SYNOPSIS: Petitioners, residents and organizations, filed three suits against respondent municipalities in the United States District Court for the Northern District of Illinois, alleging that municipal ordinances banning handgun possession violated the Second and Fourteenth Amendments. The district court upheld the ordinances, and the United States Court of Appeals for the Seventh Circuit affirmed.
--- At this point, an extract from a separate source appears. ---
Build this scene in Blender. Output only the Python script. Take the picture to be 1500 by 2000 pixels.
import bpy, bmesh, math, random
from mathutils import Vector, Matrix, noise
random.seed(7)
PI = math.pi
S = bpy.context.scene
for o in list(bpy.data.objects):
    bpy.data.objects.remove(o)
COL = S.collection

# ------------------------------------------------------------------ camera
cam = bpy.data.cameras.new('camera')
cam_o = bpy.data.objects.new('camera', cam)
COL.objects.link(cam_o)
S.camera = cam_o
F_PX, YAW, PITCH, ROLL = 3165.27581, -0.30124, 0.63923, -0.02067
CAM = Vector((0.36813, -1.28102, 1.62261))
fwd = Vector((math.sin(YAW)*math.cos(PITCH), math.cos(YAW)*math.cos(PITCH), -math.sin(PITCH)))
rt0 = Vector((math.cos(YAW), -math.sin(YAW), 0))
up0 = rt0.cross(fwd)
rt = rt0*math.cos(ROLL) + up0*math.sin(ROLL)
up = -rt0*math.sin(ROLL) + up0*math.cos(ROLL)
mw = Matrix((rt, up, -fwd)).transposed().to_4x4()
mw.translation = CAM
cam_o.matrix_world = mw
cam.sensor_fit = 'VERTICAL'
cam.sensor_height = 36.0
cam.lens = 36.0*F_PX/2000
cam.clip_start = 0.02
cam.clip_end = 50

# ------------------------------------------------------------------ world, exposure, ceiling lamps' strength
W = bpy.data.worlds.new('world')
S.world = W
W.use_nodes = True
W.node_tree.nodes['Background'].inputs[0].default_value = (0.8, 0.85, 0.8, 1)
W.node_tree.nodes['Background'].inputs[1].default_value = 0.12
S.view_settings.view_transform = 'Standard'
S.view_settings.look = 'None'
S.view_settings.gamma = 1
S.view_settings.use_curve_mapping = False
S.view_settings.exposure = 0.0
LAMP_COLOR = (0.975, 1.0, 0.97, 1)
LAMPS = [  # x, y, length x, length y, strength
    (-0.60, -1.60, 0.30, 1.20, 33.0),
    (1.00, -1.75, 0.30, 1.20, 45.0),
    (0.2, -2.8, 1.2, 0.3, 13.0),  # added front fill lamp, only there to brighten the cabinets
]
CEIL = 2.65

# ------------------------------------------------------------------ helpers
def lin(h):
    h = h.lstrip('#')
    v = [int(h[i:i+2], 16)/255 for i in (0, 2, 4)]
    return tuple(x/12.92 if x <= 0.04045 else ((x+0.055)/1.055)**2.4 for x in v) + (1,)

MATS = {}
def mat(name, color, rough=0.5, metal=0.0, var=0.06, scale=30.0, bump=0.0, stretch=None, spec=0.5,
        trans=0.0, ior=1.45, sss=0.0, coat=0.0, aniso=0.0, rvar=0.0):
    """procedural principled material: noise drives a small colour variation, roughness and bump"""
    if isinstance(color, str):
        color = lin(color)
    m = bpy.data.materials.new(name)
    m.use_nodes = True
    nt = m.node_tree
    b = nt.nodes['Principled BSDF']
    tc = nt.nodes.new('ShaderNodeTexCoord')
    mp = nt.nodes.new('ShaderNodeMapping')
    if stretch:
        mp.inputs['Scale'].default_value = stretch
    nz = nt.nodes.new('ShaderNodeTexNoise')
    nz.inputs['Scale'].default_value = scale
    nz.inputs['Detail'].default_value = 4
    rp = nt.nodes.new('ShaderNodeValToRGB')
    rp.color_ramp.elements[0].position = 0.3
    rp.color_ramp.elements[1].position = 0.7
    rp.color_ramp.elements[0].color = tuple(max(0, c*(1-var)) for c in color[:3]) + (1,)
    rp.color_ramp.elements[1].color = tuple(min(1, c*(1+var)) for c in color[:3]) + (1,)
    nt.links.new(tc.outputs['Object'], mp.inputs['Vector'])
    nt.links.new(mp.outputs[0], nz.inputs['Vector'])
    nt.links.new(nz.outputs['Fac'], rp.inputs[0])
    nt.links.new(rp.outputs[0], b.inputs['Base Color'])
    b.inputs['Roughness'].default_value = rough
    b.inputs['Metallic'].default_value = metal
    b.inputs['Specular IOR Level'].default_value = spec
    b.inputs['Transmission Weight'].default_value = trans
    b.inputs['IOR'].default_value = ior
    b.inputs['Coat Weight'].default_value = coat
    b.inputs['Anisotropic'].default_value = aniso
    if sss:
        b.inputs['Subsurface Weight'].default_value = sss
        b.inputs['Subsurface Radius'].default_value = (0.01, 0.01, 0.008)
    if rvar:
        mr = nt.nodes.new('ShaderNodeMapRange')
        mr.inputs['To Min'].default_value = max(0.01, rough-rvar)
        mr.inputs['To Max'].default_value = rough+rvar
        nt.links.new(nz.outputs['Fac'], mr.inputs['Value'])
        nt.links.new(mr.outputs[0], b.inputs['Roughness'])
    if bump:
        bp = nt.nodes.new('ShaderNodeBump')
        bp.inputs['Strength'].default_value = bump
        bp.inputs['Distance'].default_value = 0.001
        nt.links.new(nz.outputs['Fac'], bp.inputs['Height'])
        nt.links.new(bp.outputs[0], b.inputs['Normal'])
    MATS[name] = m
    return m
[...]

The Supreme Court granted certiorari.

FACTS: 
-The challenged ordinances effectively banned possession of handguns by private citizens. 

HOLDING:
-The Court held that the Second Amendment protected the right to keep and bear arms for the purpose of self-defense and that the Second Amendment was fully applicable to the states.

ANALYSIS:
Self-defense was a basic right and was the central component of the Second Amendment right, and the Court had recognized that the Second Amendment right applied to handguns, which were the preferred firearm to keep and use for protection of one's home and family. 
-A plurality of the Court found it unnecessary to disturb existing precedent that narrowly read the Fourteenth Amendment Privileges or Immunities Clause to protect only rights that owed their existence to the federal government. 
-However, the framers and ratifiers of the Fourteenth Amendment counted the right to keep and bear arms as a fundamental right necessary to the nation's system of ordered liberty. 
-The Fourteenth Amendment was not solely an anti-discrimination rule. 
-The plurality therefore found that the Second Amendment right to keep and bear arms was incorporated and made applicable to the states by the Due Process Clause of the Fourteenth Amendment.

OUTCOME: The court of appeals' judgment was reversed, and the matter was remanded for further proceedings. 5-4 Decision, 2 Concurrences, 2 Dissents.